- Objective: Reproduce, please, only the lines from the first line below to the line containing "S.camera = co", inclusive.

Records with scene code
##############################

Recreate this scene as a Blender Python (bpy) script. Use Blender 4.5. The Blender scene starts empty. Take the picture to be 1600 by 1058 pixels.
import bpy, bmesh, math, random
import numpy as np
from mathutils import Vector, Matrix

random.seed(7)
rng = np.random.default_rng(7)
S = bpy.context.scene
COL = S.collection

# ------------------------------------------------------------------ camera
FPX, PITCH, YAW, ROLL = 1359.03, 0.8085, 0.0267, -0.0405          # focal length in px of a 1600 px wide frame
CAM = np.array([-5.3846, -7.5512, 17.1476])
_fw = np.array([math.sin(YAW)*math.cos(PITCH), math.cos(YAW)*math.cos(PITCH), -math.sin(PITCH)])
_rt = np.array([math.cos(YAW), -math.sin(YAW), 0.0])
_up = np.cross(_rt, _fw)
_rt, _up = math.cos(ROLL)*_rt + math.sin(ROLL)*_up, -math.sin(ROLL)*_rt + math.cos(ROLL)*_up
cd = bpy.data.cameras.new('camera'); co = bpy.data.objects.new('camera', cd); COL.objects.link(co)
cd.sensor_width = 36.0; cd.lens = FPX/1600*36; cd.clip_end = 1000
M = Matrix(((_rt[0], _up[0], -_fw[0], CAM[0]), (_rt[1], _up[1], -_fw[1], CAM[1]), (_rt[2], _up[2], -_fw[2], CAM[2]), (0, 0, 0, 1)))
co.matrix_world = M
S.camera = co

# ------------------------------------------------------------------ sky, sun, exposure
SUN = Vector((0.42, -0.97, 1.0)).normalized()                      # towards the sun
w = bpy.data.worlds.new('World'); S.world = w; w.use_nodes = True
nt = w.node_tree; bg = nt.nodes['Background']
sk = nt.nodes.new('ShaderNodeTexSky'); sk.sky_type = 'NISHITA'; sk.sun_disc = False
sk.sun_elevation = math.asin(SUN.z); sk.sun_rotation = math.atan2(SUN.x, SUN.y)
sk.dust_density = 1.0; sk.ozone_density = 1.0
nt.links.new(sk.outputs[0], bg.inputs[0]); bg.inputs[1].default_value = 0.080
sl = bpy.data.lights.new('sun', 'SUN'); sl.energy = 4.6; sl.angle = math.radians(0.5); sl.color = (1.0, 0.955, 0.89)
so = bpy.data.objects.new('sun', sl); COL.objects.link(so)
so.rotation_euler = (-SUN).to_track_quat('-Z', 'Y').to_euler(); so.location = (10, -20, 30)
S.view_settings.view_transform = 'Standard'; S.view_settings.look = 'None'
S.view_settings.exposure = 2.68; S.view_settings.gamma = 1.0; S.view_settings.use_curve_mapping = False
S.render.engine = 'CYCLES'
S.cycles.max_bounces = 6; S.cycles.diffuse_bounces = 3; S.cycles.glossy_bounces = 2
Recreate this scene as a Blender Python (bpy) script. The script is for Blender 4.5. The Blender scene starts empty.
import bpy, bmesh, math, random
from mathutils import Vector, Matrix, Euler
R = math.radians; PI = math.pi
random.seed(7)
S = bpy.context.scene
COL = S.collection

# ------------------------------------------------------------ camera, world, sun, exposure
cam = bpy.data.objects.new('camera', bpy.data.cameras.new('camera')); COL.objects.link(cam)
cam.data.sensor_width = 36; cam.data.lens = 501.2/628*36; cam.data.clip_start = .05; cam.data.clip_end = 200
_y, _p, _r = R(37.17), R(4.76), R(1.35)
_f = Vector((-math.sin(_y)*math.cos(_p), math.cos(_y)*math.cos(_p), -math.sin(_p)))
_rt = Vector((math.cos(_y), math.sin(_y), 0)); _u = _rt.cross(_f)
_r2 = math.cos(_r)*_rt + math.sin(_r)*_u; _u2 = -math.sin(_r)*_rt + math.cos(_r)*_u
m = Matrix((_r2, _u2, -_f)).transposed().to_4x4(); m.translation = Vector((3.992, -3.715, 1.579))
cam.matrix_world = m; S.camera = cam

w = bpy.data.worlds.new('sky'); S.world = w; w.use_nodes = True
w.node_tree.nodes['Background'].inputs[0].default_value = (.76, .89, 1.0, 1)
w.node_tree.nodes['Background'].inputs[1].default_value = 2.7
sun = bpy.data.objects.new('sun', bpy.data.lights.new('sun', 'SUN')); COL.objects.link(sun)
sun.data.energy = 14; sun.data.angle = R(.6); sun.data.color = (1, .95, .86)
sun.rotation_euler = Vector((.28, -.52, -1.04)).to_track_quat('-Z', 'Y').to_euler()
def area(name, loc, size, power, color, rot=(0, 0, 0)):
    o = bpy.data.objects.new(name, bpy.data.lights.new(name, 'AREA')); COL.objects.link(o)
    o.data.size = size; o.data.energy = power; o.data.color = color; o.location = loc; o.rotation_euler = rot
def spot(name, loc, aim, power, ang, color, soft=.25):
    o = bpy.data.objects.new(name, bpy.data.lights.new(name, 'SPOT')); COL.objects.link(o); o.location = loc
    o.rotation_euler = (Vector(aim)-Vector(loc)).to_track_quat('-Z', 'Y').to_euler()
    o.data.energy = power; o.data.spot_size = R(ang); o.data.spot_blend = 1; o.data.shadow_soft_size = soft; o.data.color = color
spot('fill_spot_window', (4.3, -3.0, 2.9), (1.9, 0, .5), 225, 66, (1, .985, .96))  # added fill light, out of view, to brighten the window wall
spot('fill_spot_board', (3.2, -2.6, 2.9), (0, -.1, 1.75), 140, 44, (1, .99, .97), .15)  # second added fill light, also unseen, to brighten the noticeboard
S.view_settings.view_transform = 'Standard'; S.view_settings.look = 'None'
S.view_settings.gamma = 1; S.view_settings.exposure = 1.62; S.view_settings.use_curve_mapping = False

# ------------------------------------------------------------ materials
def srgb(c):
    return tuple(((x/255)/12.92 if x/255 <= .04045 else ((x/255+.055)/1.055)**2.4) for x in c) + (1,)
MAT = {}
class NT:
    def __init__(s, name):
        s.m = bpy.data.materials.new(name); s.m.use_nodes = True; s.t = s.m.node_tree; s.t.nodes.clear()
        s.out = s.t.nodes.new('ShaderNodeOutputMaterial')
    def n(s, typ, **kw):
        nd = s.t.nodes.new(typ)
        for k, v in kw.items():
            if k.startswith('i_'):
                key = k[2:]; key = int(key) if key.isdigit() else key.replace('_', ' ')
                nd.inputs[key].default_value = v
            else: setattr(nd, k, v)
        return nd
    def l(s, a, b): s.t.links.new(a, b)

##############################

- Problem solution:
Recreate this scene as a Blender Python (bpy) script. Use Blender 4.5. The Blender scene starts empty. Take the picture to be 1600 by 1058 pixels.
import bpy, bmesh, math, random
import numpy as np
from mathutils import Vector, Matrix

random.seed(7)
rng = np.random.default_rng(7)
S = bpy.context.scene
COL = S.collection

# ------------------------------------------------------------------ camera
FPX, PITCH, YAW, ROLL = 1359.03, 0.8085, 0.0267, -0.0405          # focal length in px of a 1600 px wide frame
CAM = np.array([-5.3846, -7.5512, 17.1476])
_fw = np.array([math.sin(YAW)*math.cos(PITCH), math.cos(YAW)*math.cos(PITCH), -math.sin(PITCH)])
_rt = np.array([math.cos(YAW), -math.sin(YAW), 0.0])
_up = np.cross(_rt, _fw)
_rt, _up = math.cos(ROLL)*_rt + math.sin(ROLL)*_up, -math.sin(ROLL)*_rt + math.cos(ROLL)*_up
cd = bpy.data.cameras.new('camera'); co = bpy.data.objects.new('camera', cd); COL.objects.link(co)
cd.sensor_width = 36.0; cd.lens = FPX/1600*36; cd.clip_end = 1000
M = Matrix(((_rt[0], _up[0], -_fw[0], CAM[0]), (_rt[1], _up[1], -_fw[1], CAM[1]), (_rt[2], _up[2], -_fw[2], CAM[2]), (0, 0, 0, 1)))
co.matrix_world = M
S.camera = co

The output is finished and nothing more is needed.